Thursday, August 14, 2008

National Michael Phelps Day

Since the start of the 2008 Olympics we've seen Phelps smiling, Phelps yelling, Phelps cheering, Phelps concentrated, Phelps sleeping, Phelps spitting, Phelps swimming, Phelps winning, Phelps awarded, Phelps whatever.

Congratulations Michael Phelps! It's a tremendous feat so far, and perhaps to become more so.

So here is a proposal: lets make a National Phelps Day - we all go swimming for a day and honor the hero. Along the way we may also give thought to what the networks seems to have forgotten:

1 We have dozens of other athletes competing, if not as successfully, at least with as much effort and determination.

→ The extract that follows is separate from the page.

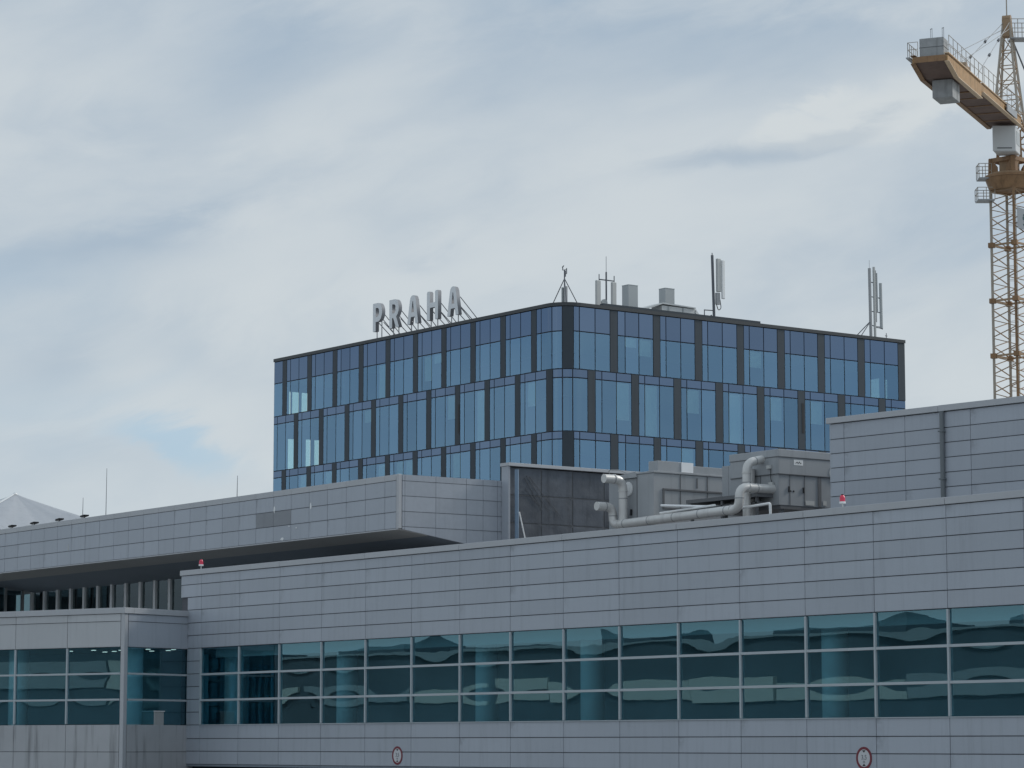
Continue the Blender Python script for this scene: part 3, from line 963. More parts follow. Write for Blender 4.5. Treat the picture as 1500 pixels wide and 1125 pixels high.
# right unit, corner at its nearest vertical edge; local x to the left is negative, local y into the depth
a2 = ahu('air_handling_unit', (-80.87, 72.29, Z(6.70)), 'bigger right air handling unit with a white sticker and pipe elbows at its side')
zz = lambda z: z - 6.70
LX, LY = -2.77, 5.5
MB().box((LX, 0, zz(9.0)), (-0.004, LY, zz(10.17))).build('lower_casing', M_AHU, a2, bevel=0.01)
MB().box((LX, -0.03, zz(10.19)), (0.03, LY, zz(10.83))).build('upper_casing', M_AHU, a2, bevel=0.01)
MB().box((LX - 0.02, -0.06, zz(10.84)), (0.06, LY + 0.03, zz(11.12))).build('roof_cap', M_AHU, a2, bevel=0.012)
MB().box((LX, -0.045, zz(10.17)), (0.05, LY, zz(10.19))).box((LX, -0.05, zz(10.825)), (0.055, LY, zz(10.842))).build('edge_trim', M_AHUD, a2)
MB().box((0.0, 2.0, zz(9.02)), (0.025, 2.16, zz(10.16))).build('cover_strip', M_AHUD, a2)
for x0, x1 in ((-3.58, -3.20), (-3.19, LX - 0.01)):
    MB().box((x0, 0.25, zz(9.0)), (x1, LY, zz(10.75))).build('side_panel', M_AHU, a2, bevel=0.008)
MB().box((0.032, 0.75, zz(10.55)), (0.038, 1.22, zz(10.76))).build('sticker', M_WHITE, a2)
zg = MB()
pts = [(0.84, 10.62), (0.92, 10.68), (0.97, 10.61), (1.03, 10.69), (1.08, 10.62), (1.13, 10.65)]
for p, q in zip(pts, pts[1:]):
    zg.beam((0.041, p[0], zz(p[1])), (0.041, q[0], zz(q[1])), 0.022, 0.004, 0, (1, 0, 0))
zg.build('sticker_mark', M_BLACK, a2)
for y, z, w in ((1.35, 9.05, 0.45), (2.25, 9.08, 0.18)):
    MB().box((0.0, y, zz(z)), (0.02, y + w, zz(z) + 0.17)).build('plate', M_ANT, a2)
MB().tube((0.0, 2.9, zz(10.35)), (0.05, 2.9, zz(10.35)), 0.33, 20).build('round_cover', M_ANT, a2)
fr = MB()
for x in (-3.4, -1.8, -0.15):
    for y in (0.25, 2.4, 4.6):
        fr.box((x - 0.07, y - 0.07, 0), (x + 0.07, y + 0.07, zz(8.86)))
fr.box((-3.6, 0.10, zz(8.862)), (-0.02, LY, zz(8.998)))
fr.build('support_frame', M_AHUD, a2)
for y in (0.6, 0.75):
    MB().tube((0.0, y, zz(9.55)), (0.012, y, zz(9.55)), 0.04, 8).build('port', M_BLACK, a2)

# left unit
a1 = ahu('air_handling_unit', (-86.79, 71.01, Z(6.70)), 'smaller left air handling unit with a white round cover on its side')
LX1, LY1 = -2.90, 5.2
MB().box((-1.02, 0, zz(8.3)), (0, LY1, zz(10.60))).build('casing', M_AHU, a1, bevel=0.01)
MB().box((LX1, 0.06, zz(8.3)), (-1.03, LY1 - 0.4, zz(10.48))).build('side_casing', M_AHU, a1, bevel=0.01)
MB().box((-1.05, -0.04, zz(10.605)), (0.05, LY1, zz(10.68))).build('roof_cap', M_AHU, a1, bevel=0.01)
MB().prism([(LX1 - 0.06, zz(10.49)), (-1.0, zz(10.49)), (-1.06, zz(10.72)), (LX1 + 0.5, zz(10.62))], -0.05, LY1 - 0.6).build('sloped_cap', M_AHU, a1)
MB().box((-0.62, 0.25, zz(10.685)), (-0.04, 2.05, zz(11.10))).build('fan_box', M_AHU, a1, bevel=0.01)
MB().box((-0.045, 1.45, zz(10.70)), (-0.012, 2.06, zz(11.09))).build('glint_flap', M_GLINT, a1)  # metal plate catching the sun, its glint painted near-white
MB().box((-0.9, 2.12, zz(10.685)), (-0.06, LY1, zz(10.98))).build('fan_box', M_AHU, a1, bevel=0.01)
MB().box((-1.06, 0.0, zz(8.3)), (-1.035, 0.055, zz(10.48))).build('seam_strip', M_AHUD, a1)
MB().box((0.0, 0.45, zz(9.20)), (0.05, LY1, zz(9.26))).box((0.0, 0.45, zz(9.95)), (0.05, LY1, zz(10.01))).box((0.0, 0.45, zz(9.27)), (0.05, 0.52, zz(9.94))).build('louvre_frame', M_AHUD, a1)
MB().box((0.0, 1.9, zz(9.27)), (0.03, LY1, zz(9.62))).build('louvre', M_BLACK, a1)
MB().prism([(0.6 * math.cos(t * math.pi / 12) * 0.42, 0.28 * math.sin(t * math.pi / 12)) for t in range(24)], 0.02, 0.058).build('round_cover', M_WHITE, a1, (-1.62, 0, zz(10.08)))
for (y, z) in ((2.2, 10.1),):
    MB().box((0.0, y, zz(z)), (0.02, y + 0.06, zz(z) + 0.4)).build('seam_strip', M_AHUD, a1)

for k in range(6):
    MB().box((0.031, 1.95, zz(9.30) + k * 0.05), (0.045, LY1 - 0.1, zz(9.30) + k * 0.05 + 0.02)).build('louvre_slat', M_STEELG, a1)
for y in (1.35, 2.75):
    MB().box((0.0, y, zz(9.27)), (0.02, y + 0.03, zz(10.59))).build('seam_strip', M_AHUD, a1)
for x in (-2.55, -1.45):
    MB().box((x, -0.03, zz(9.0)), (x + 0.05, 0.055, zz(9.25))).build('door_handle', M_BLACK, a1)
for x in (-2.0, -1.05):
    MB().box((x, -0.012, zz(9.02)), (x + 0.03, -0.001, zz(10.15))).build('seam_strip', M_AHUD, a2)
for y in (0.55, 1.3):
    MB().box((0.001, y, zz(9.02)), (0.012, y + 0.025, zz(10.16))).build('seam_strip', M_AHUD, a2)
for y in (0.48, 1.22):
    MB().box((0.0, y, zz(9.5)), (0.05, y + 0.04, zz(9.72))).build('door_handle', M_BLACK, a2)
for (x, y, z) in ((-0.55, -0.04, 10.4), (-0.45, -0.03, 9.75), (-1.35, -0.04, 10.75)):
    MB().box((x, y - 0.1, zz(z)), (x + 0.2, y, zz(z) + 0.13)).build('junction_box', M_ANT, a2)
MB().path([(-0.35, -0.09, zz(10.4)), (-0.35, -0.09, zz(10.0)), (-0.3, -0.05, zz(9.82))], 0.015, 6, bend=0.1).build('cable', M_BLACK, a2)
MB().path([(LX1 + 0.1, 0.02, zz(10.75)), (LX1 + 0.25, -0.15, zz(10.9)), (-2.0, -0.1, zz(10.85)), (-1.7, 0.05, zz(10.7))], 0.018, 6, bend=0.15).build('cable', M_STEELG, a1)
pl = MB()
pl.box((-85.4, 71.5, Z(9.30)), (-81.2, 72.9, Z(9.44)))
pl.box((-85.3, 71.6, Z(9.05)), (-81.3, 72.8, Z(9.12)))
for x in (-85.2, -83.4, -81.4):
    pl.box((x - 0.05, 71.6, Z(6.70)), (x + 0.05, 71.7, Z(9.295)))
tag(pl.build('service_platform', M_AHUD), 'dark steel platform between the two air handling units', 'platform')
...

From that, we may remember that it's harder to continue to compete day in and day out when you are not at the top but while you struggle to get there, and don't make it, and try again.
2 There are hundreds of sports that once in four years we could admire and learn something about. Not football, not baseball, not basketball, not golf and even not tennis, but all those sports that promise no professional high paying careers to heir stars, those sports that participants pick just for the sake of competing, those that have no incentives to use drugs to win because winning unfairly would be no win at all.

Those are the sports that some of our children who did not make it into the high school popular sport team may have picked to learn about sportsmanship, about good manners in winning and losing, about the thrill of victory and the agony of defeat. The sports that are still just sports.

There are more than the gold-medal-count obsessed networks are letting us see. Buying a monopoly on broadcasting obviously is a ticket to do what you please, yet I wonder if along with the power there isn't a moral responsibility. In this case a responsibility to: sportsmanship, to the values of fair play, struggle, persistence, graciousness in winning, graciousness in defeat.

Every four years, for so brief a moment, one someone somewhere has the opportunity to decide for us all what we'll see and understand and remember of hundreds of sports and competitors, either with a broad mind or a narrow provincial view. We'll just have to wait another four years for another chance.